DURHAM -- Mike Krzyzewski never mentioned North Carolina’s football team, not once. He didn’t have to. The context of the Duke basketball coach’s comments on agents and their influence was abundantly clear.
“I don’t think it’s easy to prevent a kid, whether you have one kid or a dozen kids, from doing something that’s wrong,” Krzyzewski said today, in response to a question about whether it is easier to keep track of 12 scholarship basketball players than 70 or 80 scholarship football players.
“I think it takes … you have to develop a family culture, a team culture, that doesn’t accept that. Because obviously, if something happened, somebody knows about it. And you would hope that somebody in your culture, not necessarily just a coach, would stop that. Hopefully you would hire people that would not become a part of another culture which would subvert the culture you’re trying to build.
“I don’t know what the answer to that is, when you trust somebody and that trust is not warranted.
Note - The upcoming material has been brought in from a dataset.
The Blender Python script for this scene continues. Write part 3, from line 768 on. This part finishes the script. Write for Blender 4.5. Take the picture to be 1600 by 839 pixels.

These things can happen to anybody. Just like something can happen socially or academically. It can happen to anybody, and you just have to do as much as you can to reduce the chance of that happening, whether you have 12 or 80 or 100 … I don’t know what’s easier. We all have a responsibility to do what we can to try to stop it. Including the agents. Including everybody involved.”
Three North Carolina players have been dismissed from the team and associate head coach John Blake resigned as a result of the NCAA’s ongoing probe into the UNC football program, part of which focuses on improper benefits received from agents.
Krzyzewski said he feels confident in the way his program handles agents, relying heavily on Duke law professor Paul Haagen and Krzyzewski’s personal relationships with many agents, but that it requires commitment from players and their parents to do the right thing.